Hier im Geraer Stadtteil Untermhaus wurde Dix geboren, verbrachte seine Kindheit und Jugend und sammelte erste künstlerische Erfahrungen. Später erlangte er Weltruhm als großer Realist und bedeutender Vertreter der Neuen Sachlichkeit. Das Museum in dem überputzten Fachwerkhaus feiert mit dem Geburtstag des Künstlers an diesem Freitag zugleich sein 25-jähriges Bestehen.

Dazu hat die Kunstsammlung Gera, die mehr als 400 Arbeiten von Dix bewahrt, eine exquisite Schau selten gezeigter Silberstiftzeichnungen von Dix zusammengetragen. Dieser altermeisterlichen Technik, die vor allem von Künstlern wie Albrecht Dürer und Hans Holbein bekannt ist, hat sich Dix in seiner Zeit als Professor an der Kunstakademie Dresden Anfang der 1930er Jahre zugewandt - und sich ihrer auch danach noch insgesamt rund zehn Jahre lang für Akte, Landschaften und Porträts bedient.

Gezeigt werden in der Geraer Schau 50 Arbeiten, die größtenteils aus Privatbesitz stammen. Viele davon seien erstmals seit den 1970er Jahren wieder öffentlich zu sehen, betont Saupe. Um etwa den Landschaften zusätzlich Atmosphäre einzuhauchen, hat sich Dix in den Zeichnungen neben der hochkomplexen Arbeit mit dem Silberstift weiterer Techniken bedient, und einige Werke auch mit Rödelkreide, Bleistift oder einem Kupferstift bearbeitet. "Dix hat in den Zeichnungen nicht rein altermeisterlich gearbeitet, sondern hat das Ganze modernisiert", erklärt der Kurator. Das zeige sich etwa an perspektivischen Brüchen.

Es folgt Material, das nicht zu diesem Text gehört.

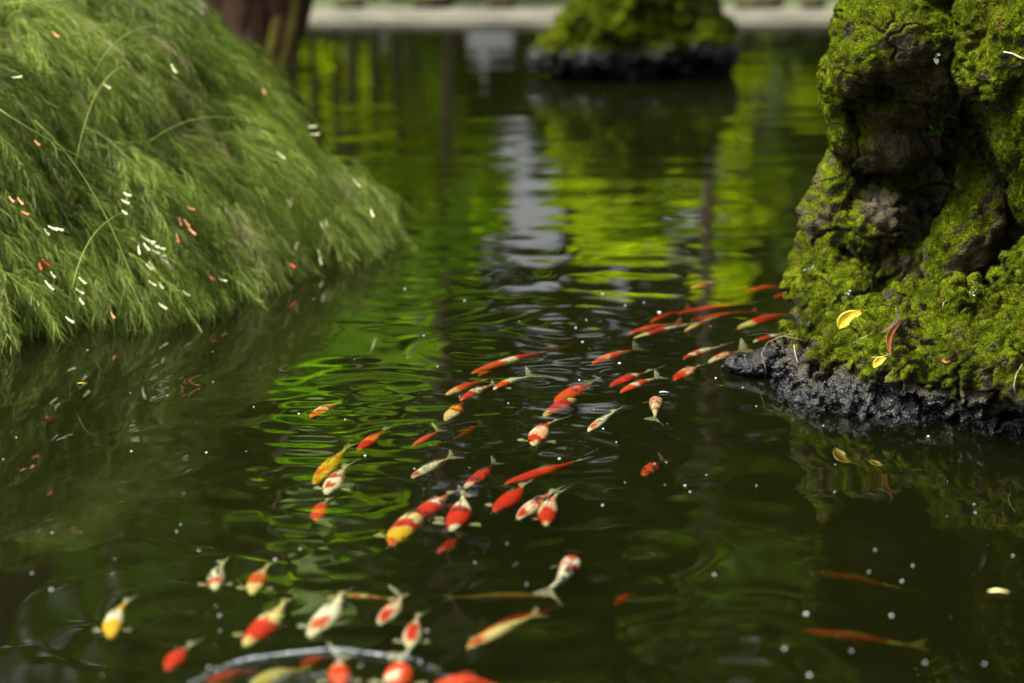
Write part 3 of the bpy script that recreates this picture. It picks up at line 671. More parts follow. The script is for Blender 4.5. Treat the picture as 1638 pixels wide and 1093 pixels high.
# head x,y | tail root x,y | tail tip x,y | width px | bend | depth cm | coat | patches | fins | label
FISH = [
(177,1020,199,968,210,953,40,.06,1.5,'W',[('Y',-1,.33),('Y',.62,.92)],'Wb','small white koi with a yellow head and tail root, alone at the lower left'),
(344,943,357,905,355,893,36,.05,2,'W',[('R',.13,.27),('K',.3,.95,'k')],'Wb','small white koi with red brow bar and black flecks, left of the cream nosed koi'),
(403,950,424,910,438,898,38,.02,2,'C',[('R',.22,.5),('R',.65,.8,'s')],'Wb','small cream nosed koi with a red saddle, beside the small koi with black flecks'),
(392,1032,448,972,468,953,58,-.08,1.5,'C',[('R',.07,.40),],'Cl','large cream koi with big red head patch and forked pale tail, near the bottom left'),
(495,1018,541,957,556,942,54,-.08,1.5,'W',[('R',.08,.30,'m')],'Wl','plump white koi with a single red oval on its head, pointing to the lower left'),
(607,998,642,962,636,942,40,-.08,2,'W',[('R',.05,.33,'m'),('O',.35,.9,'s')],'W','white koi with red head and faint orange flecks, crossing the slender banded koi'),
(655,1036,664,992,679,978,38,.0,2,'W',[('R',.10,.62,'m'),('R',.85,.95)],'Wb','small koi with a long red back patch and both white side fins spread'),
(748,1036,842,990,872,978,40,-.04,2.5,'C',[('R',.03,.20,'m'),('R',.26,.38,'l')],'Cl','long cream koi with a red head spot and golden forked tail, at the lower middle'),
(268,1072,297,1040,316,1022,42,.0,2,'R',[('R',0,.6),('G',.72,1)],'W','plump red koi with a dark grey tail, lower left beside the ripple ring'),
(523,956,612,956,640,962,17,.04,4,'C',[('R',.18,.34),('R',.45,.56),('R',.66,.78),('R',.86,.96)],'C','slender cream koi with red bands lying sideways behind the red headed koi'),
(545,1098,543,1064,545,1036,46,.03,1.2,'O',[('W',.55,1),('R',.3,.5,'s')],'Wb','orange koi with a white tail inside the ripple ring'),
(632,1102,640,1066,640,1036,62,-.05,1.0,'O',[('W',.1,.3,'l'),('W',.6,1),('O',.3,.6)],'Wb','orange and white koi rising at the right edge of the ripple ring'),
(690,1102,790,1100,822,1096,60,.10,1.0,'O',[('R',.2,.8,'s')],'O','bright orange koi cut off by the bottom edge right of the ripple ring'),
(326,1098,400,1076,420,1070,44,.0,9,'O',[('R',.2,.7)],'O','deep orange koi blurred beneath the left of the ripple ring'),
(480,1068,525,1054,540,1050,40,.0,10,'R',[('O',.3,.8)],'O','deep red orange koi beneath the crest of the ripple ring'),
(400,1100,480,1074,500,1068,50,.0,6,'C',[],'C','pale yellowish koi deep beneath the middle of the ripple ring'),
(912,890,880,936,882,962,42,.14,1.2,'W',[('O',.04,.24,'m'),('K',.22,.95,'k'),('O',.4,.7,'s')],'Wr','white koi with black and orange flecks swimming away with its head up to the right'),
(878,955,740,956,705,958,26,.0,9,'B',[],'B','dim olive brown koi lying sideways behind the tail of the flecked white koi'),
(775,1012,868,978,900,972,36,-.06,9,'R',[],'B','dim dark red koi swimming deeper behind the long cream koi'),
(700,886,734,862,738,846,32,-.12,8,'R',[('B',.7,1)],'B','dim red koi hanging deep below the plump white koi with the red face'),
(1300,915,1430,938,1478,952,25,-.03,19,'R',[('Y',.05,.35,'l'),('C',.8,1)],'C','red and yellow koi lying sideways in the rock reflection, the farther of the two there'),
(1280,1008,1440,1032,1492,1032,30,-.06,15,'R',[('O',.3,.5,'s'),('C',.84,1)],'C','long red koi with a yellowish tail, nearer of the two in the dark rock reflection'),
(626,872,690,814,712,800,56,.04,1.8,'C',[('R',0,.05),('Y',.05,.26),('R',.28,.42),('K',.33,.4,'k'),('R',.58,.78),('K',.6,.7,'k')],'Cl','large yellow headed koi with red nose and bands, at the front of the middle cluster'),
(662,834,712,796,730,782,44,-.04,1.5,'R',[('W',.0,.08),('K',.1,.22,'k'),('K',.5,.95,'k'),('W',.45,.9,'k')],'Wb','red koi with black flecks and white side fins, its head over the yellow headed koi'),
(722,848,737,800,752,784,50,-.06,1.6,'W',[('R',.05,.47),('K',.3,.42,'k'),('W',.0,.06)],'Wb','plump white koi with a red face and both side fins spread'),
(790,818,834,783,841,768,44,-.10,2,'R',[('R',0,1),('W',.90,1,'s')],'Wl','solid red koi with a small pale tail'),
(829,830,878,792,892,779,36,-.02,1.8,'W',[('R',.03,.2,'m'),('O',.22,.9,'s'),('K',.4,.8,'k')],'W','white koi with pink flecks and a red nose, beside a red faced one'),
(874,840,887,796,900,780,40,.05,2.2,'W',[('R',.03,.33),('O',.38,.95,'s')],'Wl','red faced koi with an orange streaked white back, right of its flecked neighbour'),
(807,774,908,742,943,733,34,-.12,2.4,'O',[('R',0,.4),('R',.6,1)],'Wl','long red orange koi with a thin tail stretching right and one white side fin'),
(744,780,784,746,800,735,34,-.10,2,'R',[('W',0,.07),('K',.1,.6,'k'),('K',.62,1)],'G','red and black koi with a white mouth and grey tail'),
(659,764,712,736,733,726,28,-.05,2.6,'W',[('R',.03,.16,'m'),('G',.2,.45,'s'),('R',.5,.9,'s')],'W','dull white koi with grey and rust marks and a pale forked tail'),
(660,713,698,693,702,682,18,-.08,3,'O',[],'W','small plain orange koi with its tail curling up'),
(854,712,872,680,905,668,40,.03,1.5,'P',[('W',.0,.06),('R',.07,.2),('O',.5,.9),('W',.3,.5,'s')],'Wb','pink orange koi with a red band across its brow and tail bent to the right'),
(1030,761,1058,742,1064,730,32,.0,4,'O',[('K',.1,.5,'k'),('K',.5,1)],'B','dusky orange koi with dark tail, alone right of the middle'),
(1050,634,1048,664,1047,678,27,.0,2,'W',[('R',.0,.24),('R',.34,.42),('R',.5,.57),('R',.7,.76)],'Wb','white koi with red cross bands swimming away with both side fins out'),
(941,690,980,662,987,652,22,-.02,1.3,'W',[('O',.1,.28,'m'),('K',.3,.36,'m'),('G',.4,.8,'k')],'W','slim white koi with an orange spot on its head'),
(870,666,930,634,945,626,34,-.04,3,'C',[('R',.08,.5),('R',.7,.85)],'C','cream edged koi with a long dark red patch, half under the orange and black koi'),
(888,644,942,620,946,604,40,-.08,1.6,'O',[('K',.3,.4,'s'),('K',.55,.8,'k'),('R',.8,1)],'G','broad orange koi with black marks, above the cream edged one'),
(754,597,860,566,908,554,27,-.03,2.2,'O',[('O',.05,.35),('W',.36,.56),('R',.62,1)],'O','long koi with orange head, white waist and orange rear, uppermost of the middle group'),
(766,602,790,580,812,572,22,-.08,5,'O',[('R',.2,.9)],'O','orange koi passing under the long white waisted one'),
(714,632,770,612,782,604,25,-.03,3,'O',[('P',0,.25),('R',.4,.9,'s')],'O','striped orange koi left of the red, white and black one'),
(737,640,782,618,796,612,25,-.04,2,'W',[('R',0,.33),('K',.38,.6,'k'),('R',.55,.9,'s'),('K',.75,.95,'k')],'W','red, white and black koi between the striped orange koi and the silver tailed one'),
(790,623,840,606,853,594,22,.04,2,'W',[('O',.05,.36)],'Wr','slim silvery white koi with an orange face'),
(713,672,737,648,747,638,32,-.06,2.6,'R',[('C',0,.3),('Y',.38,.5),('R',.55,1)],'C','small red koi with a cream nose and a yellow band'),
(496,668,530,649,556,641,29,-.08,2,'O',[('W',.2,.9,'k'),('R',.1,.5,'s')],'G','orange koi with white flecks by the left edge of the shoal, under the reflected leaf'),
(573,720,612,692,626,680,28,-.04,2,'R',[('O',.3,.5),('K',.55,.85,'k')],'G','red koi with black flecks near its tail, under the green reflection'),
(503,774,545,724,575,705,38,-.02,3.5,'Y',[('O',.0,.6,'s'),('C',.8,1)],'C','large yellow and orange koi on the left of the shoal'),
(522,790,548,752,562,738,38,-.02,1.8,'W',[('R',.08,.24,'m'),('R',.36,.48),('K',.5,.56,'k'),('R',.6,.7),('R',.8,.9)],'Wb','white koi with red bands overlapping the yellow and orange koi'),
(506,833,521,804,528,796,34,.02,2.2,'R',[('R',0,.55),('W',.6,1,'s'),('K',.6,.95,'k')],'W','small koi with plain red head and red white rear, below the yellow and orange koi'),
(735,698,764,684,775,675,22,.0,8,'R',[],'B','dim red koi deep under the surface right of the small orange one'),
(947,582,1008,563,1028,552,26,-.04,2.6,'O',[('P',.2,.4,'s'),('C',.6,.8,'s'),('R',.85,1)],'G','orange koi with cream sides left of the red and white pair'),
(976,618,1024,600,1052,588,28,-.06,2,'R',[('R',0,.52),('W',.55,.7),('R',.72,1)],'W','koi with solid red front half and white waist, upper of a close pair'),
(993,628,1044,608,1060,598,24,-.02,1.8,'O',[('W',.3,.42),('O',.42,.7),('W',.7,.95)],'W','orange koi with two white gaps, lower of a close pair'),
(1078,608,1108,590,1128,582,32,-.10,2,'O',[('W',.25,.9,'k'),('R',0,.2)],'W','short orange koi with thin white lines, left of the black rock'),
(1093,574,1146,557,1164,549,20,-.02,2,'W',[('R',0,.17),('O',.25,.38),('O',.7,.8,'s')],'W','slim white koi with a red head left of the black rock'),
(1134,580,1176,566,1205,552,24,-.02,2.5,'W',[('O',.1,.6,'s'),('R',.55,.8),('Y',.8,1)],'W','white and orange koi half hidden by the small black rock'),
(1205,547,1258,536,1280,530,18,.0,2.4,'W',[('R',.08,.45),('R',.55,.9,'s')],'W','red and white koi passing behind the little twigs on the black rock'),
(1180,526,1256,504,1290,496,30,-.03,2.4,'R',[('C',0,.22),('R',.25,.8)],'Wl','large red koi with a cream head slipping behind the rock column'),
(1105,462,1150,452,1168,446,17,-.02,3,'C',[('P',0,.15),('R',.15,.5)],'C','small koi with a red front and cream tail, the farthest of the shoal'),
(1192,467,1248,460,1278,456,19,.02,3.5,'R',[('O',.4,1)],'O','dull red koi just left of the rock column at the back of the shoal'),
(1238,476,1290,466,1300,464,16,.0,2.5,'R',[('W',.3,.5,'s')],'W','red koi with only its head showing beside the rock column'),
(1006,534,1072,520,1100,514,21,-.02,2.6,'O',[('O',0,1)],'O','plain orange koi at the left end of the back row'),
(1014,541,1095,521,1118,514,18,-.02,2.2,'W',[('C',0,.15),('R',.2,.55),('R',.7,.85,'s')],'W','red and white koi just in front of the plain orange koi in the back row'),
(1040,516,1092,500,1110,492,16,.06,3.4,'O',[('R',.2,.8)],'O','slender orange koi behind the plain orange one in the back row'),
(1085,502,1180,488,1215,484,20,-.04,2.8,'R',[('R',0,.4),('O',.4,.7),('R',.75,1)],'R','long koi with a crimson head and orange back, at the top of the back row'),
(1104,512,1196,500,1216,496,15,-.03,3.4,'R',[('O',.3,.9)],'O','thin red koi under the long crimson headed one'),
(1096,530,1146,508,1170,500,15,.03,3.2,'C',[('O',.4,.6),],'W','pale koi with grey fins at the middle of the back row'),
(985,968,1012,950,1022,944,26,.0,13,'R',[],'B','barely visible dull red koi deep in open dark water'),
]
for i, s_ in enumerate(FISH): koi(i, s_)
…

Mit der neuen Zuwendung zur Landschaft knüpfte Dix, nach seiner beißenden Gesellschaftskritik in den 1920er Jahren, letztlich auch an sein Frühwerk an, das eng mit seiner Zeit in Ostthüringen verbunden ist. Letztlich war die Hinwendung zu diesen Motiven aber auch mit der Schmähung seiner Kunst im Nationalsozialismus verknüpft. Saupe betont aber, dass Dix sich den Silberstiftzeichnungen schon vor dem Machtantritt der Nazis Anfang 1933 zugewandt und bereits einige Jahre vor dem Ende der NS-Zeit einen neuen stilistischen Wandel vollzogen hatte.

Von einer "für die Öffentlichkeit und die Kulturwissenschaft herausragenden Jubiläumsausstellung" spricht Thüringens Kulturminister Benjamin-Immanuel Hoff (Linke). Dabei mussten Saupe und seine Kollegen die Schau im Eiltempo innerhalb von nur zwei Wochen aufbauen. Denn bis vor Kurzem hatten noch Bauarbeiter das Sagen im Dix-Haus. Um die Hochwasserschäden zu beheben, wurde etwa der Boden im Erdgeschoss ausgehoben, erneuert und mit neuem Marmorboden versehen. Die Kosten von insgesamt mehr als 340 000 Euro wurden aus Fluthilfegeldern bestritten. Die maroden Fenster des Hauses harren dagegen noch einer Sanierung - sie soll im kommenden Jahr angegangen werden, hieß es am Freitag.

Die Schau "Otto Dix: Zeichenkunst mit Silberstift" ist bis 19. März im Geraer Dix-Haus zu sehen.